- Task objective -
Restate the whole of the material. Keep every word, and drop the pictures.

--- start Given data ---

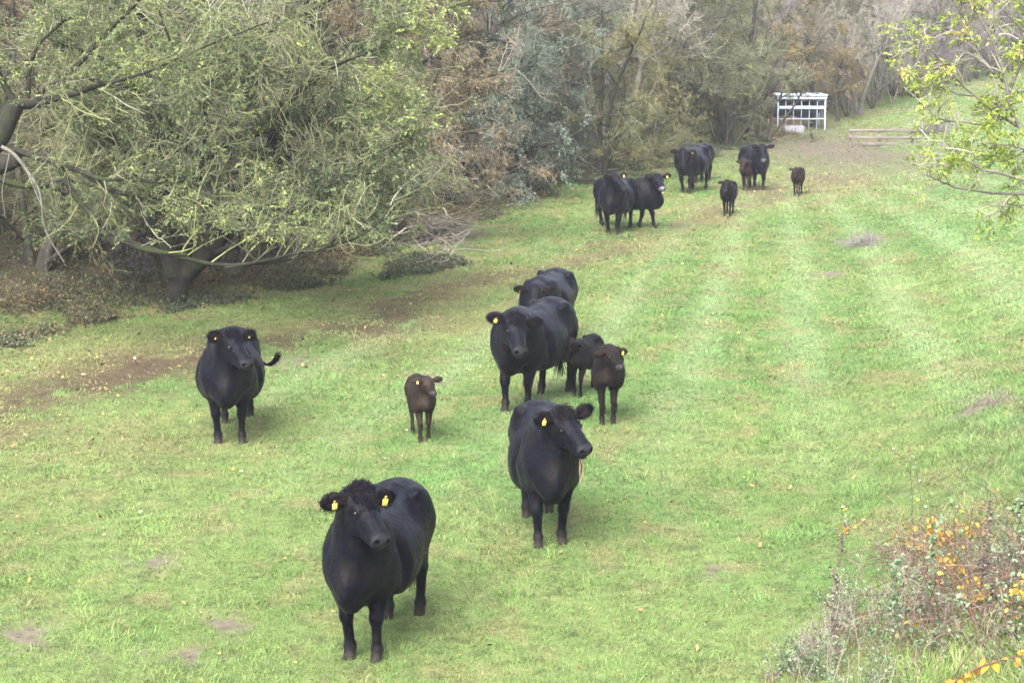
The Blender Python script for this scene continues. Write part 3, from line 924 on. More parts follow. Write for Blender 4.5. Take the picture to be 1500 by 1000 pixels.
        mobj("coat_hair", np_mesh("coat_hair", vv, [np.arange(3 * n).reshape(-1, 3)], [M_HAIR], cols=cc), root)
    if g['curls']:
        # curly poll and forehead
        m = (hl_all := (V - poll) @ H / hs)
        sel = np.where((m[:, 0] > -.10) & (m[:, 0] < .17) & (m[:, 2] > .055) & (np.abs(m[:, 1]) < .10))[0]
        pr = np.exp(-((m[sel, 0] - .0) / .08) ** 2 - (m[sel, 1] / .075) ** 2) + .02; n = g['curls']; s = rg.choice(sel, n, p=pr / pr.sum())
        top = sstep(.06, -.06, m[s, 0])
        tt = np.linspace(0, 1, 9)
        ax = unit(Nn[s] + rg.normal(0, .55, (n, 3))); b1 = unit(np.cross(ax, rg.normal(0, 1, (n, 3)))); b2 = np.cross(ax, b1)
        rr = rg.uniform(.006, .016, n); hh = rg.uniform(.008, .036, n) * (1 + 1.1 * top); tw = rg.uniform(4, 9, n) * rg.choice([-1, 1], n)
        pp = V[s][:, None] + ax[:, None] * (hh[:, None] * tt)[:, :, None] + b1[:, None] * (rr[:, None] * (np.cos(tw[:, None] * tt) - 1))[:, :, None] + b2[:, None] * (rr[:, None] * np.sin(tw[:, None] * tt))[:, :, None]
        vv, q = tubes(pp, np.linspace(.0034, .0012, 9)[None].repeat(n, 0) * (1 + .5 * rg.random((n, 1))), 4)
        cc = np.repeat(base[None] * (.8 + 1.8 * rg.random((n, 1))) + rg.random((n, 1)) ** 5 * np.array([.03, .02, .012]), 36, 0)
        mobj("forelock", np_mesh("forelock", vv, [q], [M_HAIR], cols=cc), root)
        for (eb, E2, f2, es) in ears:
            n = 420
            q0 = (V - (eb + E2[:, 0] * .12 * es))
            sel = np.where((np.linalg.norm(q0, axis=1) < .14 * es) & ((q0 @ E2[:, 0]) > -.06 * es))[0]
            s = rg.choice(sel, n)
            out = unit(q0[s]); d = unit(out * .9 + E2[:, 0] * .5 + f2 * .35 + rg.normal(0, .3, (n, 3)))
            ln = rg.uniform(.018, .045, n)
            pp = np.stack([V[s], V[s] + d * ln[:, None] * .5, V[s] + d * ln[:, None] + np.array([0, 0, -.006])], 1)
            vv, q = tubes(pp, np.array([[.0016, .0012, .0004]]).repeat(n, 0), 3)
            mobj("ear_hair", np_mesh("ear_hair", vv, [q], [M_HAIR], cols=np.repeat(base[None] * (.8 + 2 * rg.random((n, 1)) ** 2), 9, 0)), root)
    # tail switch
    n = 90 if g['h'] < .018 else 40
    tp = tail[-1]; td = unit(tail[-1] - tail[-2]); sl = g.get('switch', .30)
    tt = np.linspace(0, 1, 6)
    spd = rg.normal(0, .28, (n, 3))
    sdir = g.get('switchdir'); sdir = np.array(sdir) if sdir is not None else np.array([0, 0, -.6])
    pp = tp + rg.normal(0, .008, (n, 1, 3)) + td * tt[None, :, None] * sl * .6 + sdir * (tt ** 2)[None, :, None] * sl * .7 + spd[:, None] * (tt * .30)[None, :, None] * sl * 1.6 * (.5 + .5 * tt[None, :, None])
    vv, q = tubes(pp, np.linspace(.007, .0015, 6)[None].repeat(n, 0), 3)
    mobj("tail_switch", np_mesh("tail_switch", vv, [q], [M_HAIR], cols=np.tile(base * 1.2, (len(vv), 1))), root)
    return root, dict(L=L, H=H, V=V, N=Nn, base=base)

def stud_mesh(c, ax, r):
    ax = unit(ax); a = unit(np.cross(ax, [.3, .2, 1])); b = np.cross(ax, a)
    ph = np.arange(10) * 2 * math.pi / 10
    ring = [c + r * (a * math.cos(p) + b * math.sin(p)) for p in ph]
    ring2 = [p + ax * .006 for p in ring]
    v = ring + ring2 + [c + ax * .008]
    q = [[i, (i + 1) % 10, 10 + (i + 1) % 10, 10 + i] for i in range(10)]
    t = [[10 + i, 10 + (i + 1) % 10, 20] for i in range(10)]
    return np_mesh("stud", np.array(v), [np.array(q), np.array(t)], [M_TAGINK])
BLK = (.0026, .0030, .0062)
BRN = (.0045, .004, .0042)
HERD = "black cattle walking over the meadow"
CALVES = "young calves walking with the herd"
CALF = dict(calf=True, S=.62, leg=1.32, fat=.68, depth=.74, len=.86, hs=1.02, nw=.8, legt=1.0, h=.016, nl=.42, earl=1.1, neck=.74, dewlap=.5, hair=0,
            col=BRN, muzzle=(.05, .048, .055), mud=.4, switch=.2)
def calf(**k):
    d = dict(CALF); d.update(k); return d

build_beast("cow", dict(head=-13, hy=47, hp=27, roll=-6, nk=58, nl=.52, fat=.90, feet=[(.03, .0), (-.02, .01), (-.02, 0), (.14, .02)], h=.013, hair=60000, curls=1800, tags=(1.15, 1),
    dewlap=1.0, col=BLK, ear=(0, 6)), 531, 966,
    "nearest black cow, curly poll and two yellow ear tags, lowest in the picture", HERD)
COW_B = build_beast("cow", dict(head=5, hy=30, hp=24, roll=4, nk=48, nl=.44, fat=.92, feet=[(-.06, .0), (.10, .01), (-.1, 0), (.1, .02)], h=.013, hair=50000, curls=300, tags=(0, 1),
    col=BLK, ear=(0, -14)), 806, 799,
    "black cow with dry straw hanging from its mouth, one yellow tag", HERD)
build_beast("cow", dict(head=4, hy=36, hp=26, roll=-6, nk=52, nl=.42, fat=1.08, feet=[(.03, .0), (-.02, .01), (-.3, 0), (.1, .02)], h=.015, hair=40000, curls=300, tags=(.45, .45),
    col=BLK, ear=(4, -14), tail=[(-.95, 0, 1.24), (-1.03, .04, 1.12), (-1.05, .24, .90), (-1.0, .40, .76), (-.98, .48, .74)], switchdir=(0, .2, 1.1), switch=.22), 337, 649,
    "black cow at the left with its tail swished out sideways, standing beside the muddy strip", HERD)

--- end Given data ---

- Exercise solution -
The Blender Python script for this scene continues. Write part 3, from line 924 on. More parts follow. Write for Blender 4.5. Take the picture to be 1500 by 1000 pixels.
        mobj("coat_hair", np_mesh("coat_hair", vv, [np.arange(3 * n).reshape(-1, 3)], [M_HAIR], cols=cc), root)
    if g['curls']:
        # curly poll and forehead
        m = (hl_all := (V - poll) @ H / hs)
        sel = np.where((m[:, 0] > -.10) & (m[:, 0] < .17) & (m[:, 2] > .055) & (np.abs(m[:, 1]) < .10))[0]
        pr = np.exp(-((m[sel, 0] - .0) / .08) ** 2 - (m[sel, 1] / .075) ** 2) + .02; n = g['curls']; s = rg.choice(sel, n, p=pr / pr.sum())
        top = sstep(.06, -.06, m[s, 0])
        tt = np.linspace(0, 1, 9)
        ax = unit(Nn[s] + rg.normal(0, .55, (n, 3))); b1 = unit(np.cross(ax, rg.normal(0, 1, (n, 3)))); b2 = np.cross(ax, b1)
        rr = rg.uniform(.006, .016, n); hh = rg.uniform(.008, .036, n) * (1 + 1.1 * top); tw = rg.uniform(4, 9, n) * rg.choice([-1, 1], n)
        pp = V[s][:, None] + ax[:, None] * (hh[:, None] * tt)[:, :, None] + b1[:, None] * (rr[:, None] * (np.cos(tw[:, None] * tt) - 1))[:, :, None] + b2[:, None] * (rr[:, None] * np.sin(tw[:, None] * tt))[:, :, None]
        vv, q = tubes(pp, np.linspace(.0034, .0012, 9)[None].repeat(n, 0) * (1 + .5 * rg.random((n, 1))), 4)
        cc = np.repeat(base[None] * (.8 + 1.8 * rg.random((n, 1))) + rg.random((n, 1)) ** 5 * np.array([.03, .02, .012]), 36, 0)
        mobj("forelock", np_mesh("forelock", vv, [q], [M_HAIR], cols=cc), root)
        for (eb, E2, f2, es) in ears:
            n = 420
            q0 = (V - (eb + E2[:, 0] * .12 * es))
            sel = np.where((np.linalg.norm(q0, axis=1) < .14 * es) & ((q0 @ E2[:, 0]) > -.06 * es))[0]
            s = rg.choice(sel, n)
            out = unit(q0[s]); d = unit(out * .9 + E2[:, 0] * .5 + f2 * .35 + rg.normal(0, .3, (n, 3)))
            ln = rg.uniform(.018, .045, n)
            pp = np.stack([V[s], V[s] + d * ln[:, None] * .5, V[s] + d * ln[:, None] + np.array([0, 0, -.006])], 1)
            vv, q = tubes(pp, np.array([[.0016, .0012, .0004]]).repeat(n, 0), 3)
            mobj("ear_hair", np_mesh("ear_hair", vv, [q], [M_HAIR], cols=np.repeat(base[None] * (.8 + 2 * rg.random((n, 1)) ** 2), 9, 0)), root)
    # tail switch
    n = 90 if g['h'] < .018 else 40
    tp = tail[-1]; td = unit(tail[-1] - tail[-2]); sl = g.get('switch', .30)
    tt = np.linspace(0, 1, 6)
    spd = rg.normal(0, .28, (n, 3))
    sdir = g.get('switchdir'); sdir = np.array(sdir) if sdir is not None else np.array([0, 0, -.6])
    pp = tp + rg.normal(0, .008, (n, 1, 3)) + td * tt[None, :, None] * sl * .6 + sdir * (tt ** 2)[None, :, None] * sl * .7 + spd[:, None] * (tt * .30)[None, :, None] * sl * 1.6 * (.5 + .5 * tt[None, :, None])
    vv, q = tubes(pp, np.linspace(.007, .0015, 6)[None].repeat(n, 0), 3)
    mobj("tail_switch", np_mesh("tail_switch", vv, [q], [M_HAIR], cols=np.tile(base * 1.2, (len(vv), 1))), root)
    return root, dict(L=L, H=H, V=V, N=Nn, base=base)

def stud_mesh(c, ax, r):
    ax = unit(ax); a = unit(np.cross(ax, [.3, .2, 1])); b = np.cross(ax, a)
    ph = np.arange(10) * 2 * math.pi / 10
    ring = [c + r * (a * math.cos(p) + b * math.sin(p)) for p in ph]
    ring2 = [p + ax * .006 for p in ring]
    v = ring + ring2 + [c + ax * .008]
    q = [[i, (i + 1) % 10, 10 + (i + 1) % 10, 10 + i] for i in range(10)]
    t = [[10 + i, 10 + (i + 1) % 10, 20] for i in range(10)]
    return np_mesh("stud", np.array(v), [np.array(q), np.array(t)], [M_TAGINK])
BLK = (.0026, .0030, .0062)
BRN = (.0045, .004, .0042)
HERD = "black cattle walking over the meadow"
CALVES = "young calves walking with the herd"
CALF = dict(calf=True, S=.62, leg=1.32, fat=.68, depth=.74, len=.86, hs=1.02, nw=.8, legt=1.0, h=.016, nl=.42, earl=1.1, neck=.74, dewlap=.5, hair=0,
            col=BRN, muzzle=(.05, .048, .055), mud=.4, switch=.2)
def calf(**k):
    d = dict(CALF); d.update(k); return d

build_beast("cow", dict(head=-13, hy=47, hp=27, roll=-6, nk=58, nl=.52, fat=.90, feet=[(.03, .0), (-.02, .01), (-.02, 0), (.14, .02)], h=.013, hair=60000, curls=1800, tags=(1.15, 1),
    dewlap=1.0, col=BLK, ear=(0, 6)), 531, 966,
    "nearest black cow, curly poll and two yellow ear tags, lowest in the picture", HERD)
COW_B = build_beast("cow", dict(head=5, hy=30, hp=24, roll=4, nk=48, nl=.44, fat=.92, feet=[(-.06, .0), (.10, .01), (-.1, 0), (.1, .02)], h=.013, hair=50000, curls=300, tags=(0, 1),
    col=BLK, ear=(0, -14)), 806, 799,
    "black cow with dry straw hanging from its mouth, one yellow tag", HERD)
build_beast("cow", dict(head=4, hy=36, hp=26, roll=-6, nk=52, nl=.42, fat=1.08, feet=[(.03, .0), (-.02, .01), (-.3, 0), (.1, .02)], h=.015, hair=40000, curls=300, tags=(.45, .45),
    col=BLK, ear=(4, -14), tail=[(-.95, 0, 1.24), (-1.03, .04, 1.12), (-1.05, .24, .90), (-1.0, .40, .76), (-.98, .48, .74)], switchdir=(0, .2, 1.1), switch=.22), 337, 649,
    "black cow at the left with its tail swished out sideways, standing beside the muddy strip", HERD)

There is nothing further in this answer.